Dont get me wrong I still think getting another dog is a good idea, it's just that I cant wait until hes fully intergrated into the family and I dont have to worry about dividing my time.

It doesnt stop the guilt from surfacing when I can't give Magface the attention she deserves.

P.S. I think Erik hates Jake (which makes me feel bad for Jake).

Domestic Goddess Part II

OK... I am pretty close to fucking losing it on Erik when he gets home. Im on my way home from class and he starts bitching about how the dogs will crap on "his" lawn and make it have dead spots. My arguement is duh of course the dogs will crap on the lawn. If you want a nice lawn then you have to remove the crap. End of story. That doesnt sit well with him. He wants a dog run.

Alrighty then, dog run. Whatever. Thats fine really as long as he realizes that a dog will not always poop where expected and if we let them on the "his" lawn then they will probably poop there to. (I just dont want the dogs to be restricted to the dog run for their entire outside experience- reason for me being against the dog run)

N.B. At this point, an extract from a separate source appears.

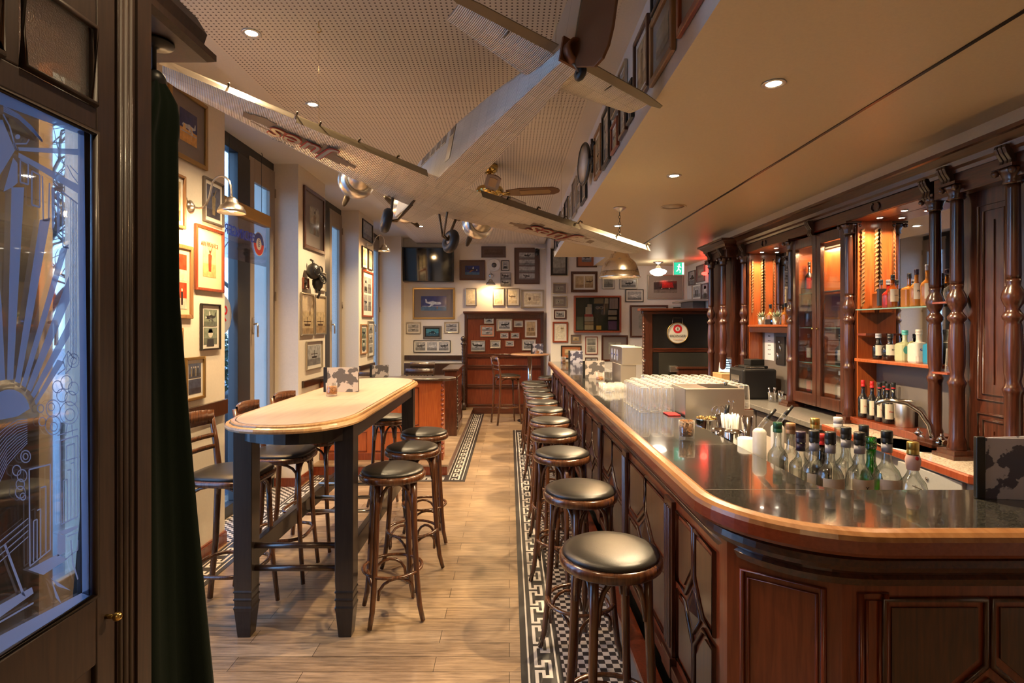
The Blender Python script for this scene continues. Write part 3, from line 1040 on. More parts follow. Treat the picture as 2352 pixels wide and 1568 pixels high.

Then he gets all huffy because the house isnt clean yet (previous owners were sloppy and dirty). ~Fine by me. Maybe he'll actually consider cleaning up after himself for once. ~ WRONG, it's my fault the house isnt clean. So the tangled up extension cords in the breeze way? I put them there. The socks on the floor of our bedroom? My fault. The dirty dishes in the sink? Me again!

Now I really do realize that I create just as much mess but come on man! Seriously, you want me to clean the entire house and pick up your leavings while I'm at it?! Who the fuck do you think I am? Martha Stewart or one of those Stepford Wives?

Last time I checked I was neither and its not going to change anytime soon so maybe you should start putting in some time instead of fliting from project to project like some hummingbird with ADHD.

That said I really do love my husband. For all his quirky strange habits and inspite of his "master of the universe" attitude sometimes, he is still my honey bunches. A little understanding can go a long way boy-o!